• **DATA ENTRIES**
┏━━

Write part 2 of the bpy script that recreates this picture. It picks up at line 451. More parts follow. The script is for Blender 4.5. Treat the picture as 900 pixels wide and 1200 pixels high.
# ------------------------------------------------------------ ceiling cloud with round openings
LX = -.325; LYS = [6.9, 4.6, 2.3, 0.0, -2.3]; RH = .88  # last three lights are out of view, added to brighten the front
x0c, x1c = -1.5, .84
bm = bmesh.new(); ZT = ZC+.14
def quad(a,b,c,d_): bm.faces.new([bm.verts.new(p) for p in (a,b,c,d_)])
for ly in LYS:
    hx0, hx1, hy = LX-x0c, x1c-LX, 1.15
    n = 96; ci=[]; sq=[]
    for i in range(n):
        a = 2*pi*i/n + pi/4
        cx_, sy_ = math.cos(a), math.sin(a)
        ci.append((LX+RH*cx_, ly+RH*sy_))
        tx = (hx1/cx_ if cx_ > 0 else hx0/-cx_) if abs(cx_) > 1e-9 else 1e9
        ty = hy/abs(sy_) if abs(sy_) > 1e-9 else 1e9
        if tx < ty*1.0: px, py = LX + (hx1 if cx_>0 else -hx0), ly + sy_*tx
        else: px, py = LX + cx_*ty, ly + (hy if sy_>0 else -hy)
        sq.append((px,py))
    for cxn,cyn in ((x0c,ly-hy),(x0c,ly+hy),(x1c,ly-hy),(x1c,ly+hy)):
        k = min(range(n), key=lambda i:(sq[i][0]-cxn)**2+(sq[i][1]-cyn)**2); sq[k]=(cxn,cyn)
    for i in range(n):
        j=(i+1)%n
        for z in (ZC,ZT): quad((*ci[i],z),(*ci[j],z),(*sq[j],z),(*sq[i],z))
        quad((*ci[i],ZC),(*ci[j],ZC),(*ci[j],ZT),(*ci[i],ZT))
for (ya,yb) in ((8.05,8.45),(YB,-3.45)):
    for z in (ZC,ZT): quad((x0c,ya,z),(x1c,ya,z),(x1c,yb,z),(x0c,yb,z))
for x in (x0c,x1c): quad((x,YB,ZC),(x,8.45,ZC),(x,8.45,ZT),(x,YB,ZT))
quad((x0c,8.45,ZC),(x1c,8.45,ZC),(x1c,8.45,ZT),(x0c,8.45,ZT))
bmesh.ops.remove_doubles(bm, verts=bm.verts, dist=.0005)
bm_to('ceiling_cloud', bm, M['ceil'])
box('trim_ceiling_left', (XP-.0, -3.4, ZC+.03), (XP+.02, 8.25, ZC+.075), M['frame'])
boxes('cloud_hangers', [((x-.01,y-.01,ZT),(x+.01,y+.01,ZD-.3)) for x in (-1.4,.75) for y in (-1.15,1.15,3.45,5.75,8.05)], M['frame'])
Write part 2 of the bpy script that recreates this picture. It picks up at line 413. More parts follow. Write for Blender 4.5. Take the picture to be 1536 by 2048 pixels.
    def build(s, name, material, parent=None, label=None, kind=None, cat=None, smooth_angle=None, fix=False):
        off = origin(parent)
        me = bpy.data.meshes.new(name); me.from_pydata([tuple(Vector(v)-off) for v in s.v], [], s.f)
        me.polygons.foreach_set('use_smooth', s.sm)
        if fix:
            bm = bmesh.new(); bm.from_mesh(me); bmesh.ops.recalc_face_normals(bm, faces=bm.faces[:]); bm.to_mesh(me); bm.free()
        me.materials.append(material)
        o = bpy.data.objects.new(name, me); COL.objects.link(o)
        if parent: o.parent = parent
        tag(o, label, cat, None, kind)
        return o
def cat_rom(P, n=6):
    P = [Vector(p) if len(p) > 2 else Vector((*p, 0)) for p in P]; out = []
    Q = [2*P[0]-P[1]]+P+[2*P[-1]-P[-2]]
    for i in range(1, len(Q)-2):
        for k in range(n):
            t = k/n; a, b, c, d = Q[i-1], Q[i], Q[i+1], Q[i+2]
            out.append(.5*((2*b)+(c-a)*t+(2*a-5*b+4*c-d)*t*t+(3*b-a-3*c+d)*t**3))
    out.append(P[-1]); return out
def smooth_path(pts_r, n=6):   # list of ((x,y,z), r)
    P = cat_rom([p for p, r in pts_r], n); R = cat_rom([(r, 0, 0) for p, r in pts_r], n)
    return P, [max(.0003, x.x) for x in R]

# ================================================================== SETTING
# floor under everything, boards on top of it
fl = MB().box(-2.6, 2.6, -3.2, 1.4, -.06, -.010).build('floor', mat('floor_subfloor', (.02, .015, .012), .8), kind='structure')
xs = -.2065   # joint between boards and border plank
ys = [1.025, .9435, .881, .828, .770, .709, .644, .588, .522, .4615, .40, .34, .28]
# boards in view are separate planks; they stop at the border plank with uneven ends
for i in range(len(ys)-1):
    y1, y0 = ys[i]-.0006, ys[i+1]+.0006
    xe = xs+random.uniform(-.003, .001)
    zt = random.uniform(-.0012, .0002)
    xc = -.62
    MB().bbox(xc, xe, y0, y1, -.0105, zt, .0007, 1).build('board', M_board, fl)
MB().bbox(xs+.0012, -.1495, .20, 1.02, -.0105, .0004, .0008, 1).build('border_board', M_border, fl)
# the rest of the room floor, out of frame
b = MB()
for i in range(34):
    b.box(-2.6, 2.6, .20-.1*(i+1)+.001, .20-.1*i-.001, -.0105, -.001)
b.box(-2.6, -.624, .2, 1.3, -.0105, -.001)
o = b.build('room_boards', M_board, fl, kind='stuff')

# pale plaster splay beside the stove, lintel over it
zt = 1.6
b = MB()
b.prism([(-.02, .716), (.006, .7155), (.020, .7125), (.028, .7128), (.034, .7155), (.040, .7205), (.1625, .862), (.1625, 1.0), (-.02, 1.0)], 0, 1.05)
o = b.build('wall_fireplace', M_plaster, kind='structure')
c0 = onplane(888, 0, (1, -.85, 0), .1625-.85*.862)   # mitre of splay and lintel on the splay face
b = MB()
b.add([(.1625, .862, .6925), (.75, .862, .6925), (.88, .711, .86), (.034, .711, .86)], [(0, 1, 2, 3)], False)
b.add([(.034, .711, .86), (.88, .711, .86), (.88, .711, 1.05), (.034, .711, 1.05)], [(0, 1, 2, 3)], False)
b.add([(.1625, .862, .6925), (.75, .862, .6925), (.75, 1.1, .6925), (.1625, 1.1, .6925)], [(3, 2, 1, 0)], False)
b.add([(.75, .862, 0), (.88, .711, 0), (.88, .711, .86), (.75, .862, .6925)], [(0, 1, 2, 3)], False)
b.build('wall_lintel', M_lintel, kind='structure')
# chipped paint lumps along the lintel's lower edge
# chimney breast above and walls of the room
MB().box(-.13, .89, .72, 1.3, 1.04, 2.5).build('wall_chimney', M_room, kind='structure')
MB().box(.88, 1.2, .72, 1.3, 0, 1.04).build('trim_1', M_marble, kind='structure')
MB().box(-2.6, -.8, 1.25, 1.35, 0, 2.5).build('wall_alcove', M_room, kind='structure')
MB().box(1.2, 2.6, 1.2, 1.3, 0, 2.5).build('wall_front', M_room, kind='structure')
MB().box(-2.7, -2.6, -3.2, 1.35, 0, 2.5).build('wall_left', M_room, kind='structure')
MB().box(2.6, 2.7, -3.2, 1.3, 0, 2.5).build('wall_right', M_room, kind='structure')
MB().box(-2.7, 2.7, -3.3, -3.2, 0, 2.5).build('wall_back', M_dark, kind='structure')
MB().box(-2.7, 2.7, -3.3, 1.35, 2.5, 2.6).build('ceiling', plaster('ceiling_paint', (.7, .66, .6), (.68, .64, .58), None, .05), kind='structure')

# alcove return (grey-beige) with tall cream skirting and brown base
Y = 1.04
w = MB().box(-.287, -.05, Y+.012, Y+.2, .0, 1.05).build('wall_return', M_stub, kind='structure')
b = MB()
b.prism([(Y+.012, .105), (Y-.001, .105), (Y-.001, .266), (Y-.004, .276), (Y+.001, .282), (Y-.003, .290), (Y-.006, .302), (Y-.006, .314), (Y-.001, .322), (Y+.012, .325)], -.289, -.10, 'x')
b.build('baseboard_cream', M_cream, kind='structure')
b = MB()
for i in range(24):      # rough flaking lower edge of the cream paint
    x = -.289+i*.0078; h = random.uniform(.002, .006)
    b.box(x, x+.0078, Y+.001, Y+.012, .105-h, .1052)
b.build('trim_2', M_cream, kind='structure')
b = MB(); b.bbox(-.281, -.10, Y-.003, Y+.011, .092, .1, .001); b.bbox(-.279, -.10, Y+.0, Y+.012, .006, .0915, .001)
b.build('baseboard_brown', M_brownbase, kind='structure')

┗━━

• **EXERCISE GOAL**
Copy out precisely the lines from the line with "by 2048 pixels." to the line with "return P, [max(.0003, x.x) for x in R]" in the material above, including those two lines and omitting all the rest.

• **THE COMPLETED TASK**
Write part 2 of the bpy script that recreates this picture. It picks up at line 413. More parts follow. Write for Blender 4.5. Take the picture to be 1536 by 2048 pixels.
    def build(s, name, material, parent=None, label=None, kind=None, cat=None, smooth_angle=None, fix=False):
        off = origin(parent)
        me = bpy.data.meshes.new(name); me.from_pydata([tuple(Vector(v)-off) for v in s.v], [], s.f)
        me.polygons.foreach_set('use_smooth', s.sm)
        if fix:
            bm = bmesh.new(); bm.from_mesh(me); bmesh.ops.recalc_face_normals(bm, faces=bm.faces[:]); bm.to_mesh(me); bm.free()
        me.materials.append(material)
        o = bpy.data.objects.new(name, me); COL.objects.link(o)
        if parent: o.parent = parent
        tag(o, label, cat, None, kind)
        return o
def cat_rom(P, n=6):
    P = [Vector(p) if len(p) > 2 else Vector((*p, 0)) for p in P]; out = []
    Q = [2*P[0]-P[1]]+P+[2*P[-1]-P[-2]]
    for i in range(1, len(Q)-2):
        for k in range(n):
            t = k/n; a, b, c, d = Q[i-1], Q[i], Q[i+1], Q[i+2]
            out.append(.5*((2*b)+(c-a)*t+(2*a-5*b+4*c-d)*t*t+(3*b-a-3*c+d)*t**3))
    out.append(P[-1]); return out
def smooth_path(pts_r, n=6):   # list of ((x,y,z), r)
    P = cat_rom([p for p, r in pts_r], n); R = cat_rom([(r, 0, 0) for p, r in pts_r], n)
    return P, [max(.0003, x.x) for x in R]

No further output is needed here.